Financial Markets Waiting to Change Direction?
Stock-Markets / Financial Markets 2009 Oct 25, 2009 - 08:14 AM GMTBritain's Great Depression caught the mainstream commentators and academic economists off guard (again), as the UK economy failed to grow by 0.2% in the third quarter as widely expected but rather contracted by another 0.4%. However the trend remains inline with my analysis and forecast of February 2009 that called for a low in the third quarter of 2009 followed by a small increase in GDP for the fourth quarter of 2009.
July's analysis (Engineering a Strong UK Economic Recovery into a May 2010 General Election ) suggested that a lower starting base for the economy sets up for a stronger statistical economic recovery into a May 2010 General Election as 1st quarter 2010 data is released during late April 2010 and revised yet higher during May 2010. That an unemployment starting to converge towards my lower unemployment target of 2.60 million by April 2010 rather than the 3.2 million mainstream view that will likely be revised lower in the coming months.
The bankster's that caused the Economic Pearl Harbour have been completely and utterly let off the hook by inept, incompetent mainstream politicians that are still more interested in seeking to maximise the amount they can defraud tax payers of in expenses, the price for which is being paid in Britain by the rise of the far-right which has risen in support from 3% of the electorate to about 8% today. During the week the far-right were given airtime on the BBC flagship political debate programme Question Time. Britains Great Double Dip Depression ensures the next few years are going to be tough both economically and socially as governments fight to prevent the OTC Derivatives Pyramid from Imploding into Financial Armageddon.
Financial Markets
The Dow, Gold, U.S. Dollar and Crude Oil all ended little changed on the week.
The Dow has given a strong performance from the March bear market lows confounding relentless bearish commentary that saw every dip as the start of THE CRASH!, and Gold which remains hinged to the outcome of the U.S. Dollar that still clings on by its finger nails to the earlier bull market scenario, though which implies an inter market relationship that says a higher dollar 'should' result in gold and stock market weakness, as ever timing will be in the detail especially as Octobers stock market correction was much weaker than expected, about half that which was required to correct the preceding advance to the 9,750 target which has not put the subsequent break above 10,000 on a particularly strong footing, therefore I remain skeptical of the current phase of the stocks bull market rally being sustainable, more on this on in depth analysis in the coming days.
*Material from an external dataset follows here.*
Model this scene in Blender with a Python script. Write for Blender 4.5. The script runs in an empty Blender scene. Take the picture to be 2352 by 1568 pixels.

Trading Lesson - Forecasting and Trading
Over time one learns the important difference between forecasting, which is scenario building and trading, which is reacting to price movements in real time. Why forecast ?
There is the incentive to stay attuned with the market mentally because the act of trading is not intellectually stimulating it is more akin to repetitive action akin to a martial art or sport where practice rules supreme, whereas forecasting is intellectually stimulating and aimed at giving insight into the mega-trends against which major corrections, even bear markets (with hedging) can be ridden out i.e. the peak oil mega-trend, the climate change mega trend, the population growth mega trend impact on agri-food's, the fresh water mega-trend and the emerging asian middle class mega-trend on consumer consumption and innovation. Therefore the primary purpose of forecasting is to arrive at a firm conclusion in the present that enables one to commit to a trend without which all we would be doing is looking back at what has happened and wishing we had par-taken in a particular investment trend.
However those that blindly believe their forecasts to be absolute after the fact i.e. even if they are going belly up are setting themselves up for an inevitable fall, as all forecasts at the end of the day are only educated best guesses at a particular point in time and must have a mechanism to negate the scenario's. Ironically recognising this fact can lead to the generation of more accurate forecasts as one is not psychologically committed to ones forecasts which is the downfall of many analysts that cling on to trends that have long since been negated by price action as we have observed this year with the stocks bull market rally, which IF a new bear market soon starts will conveniently be erased from the record.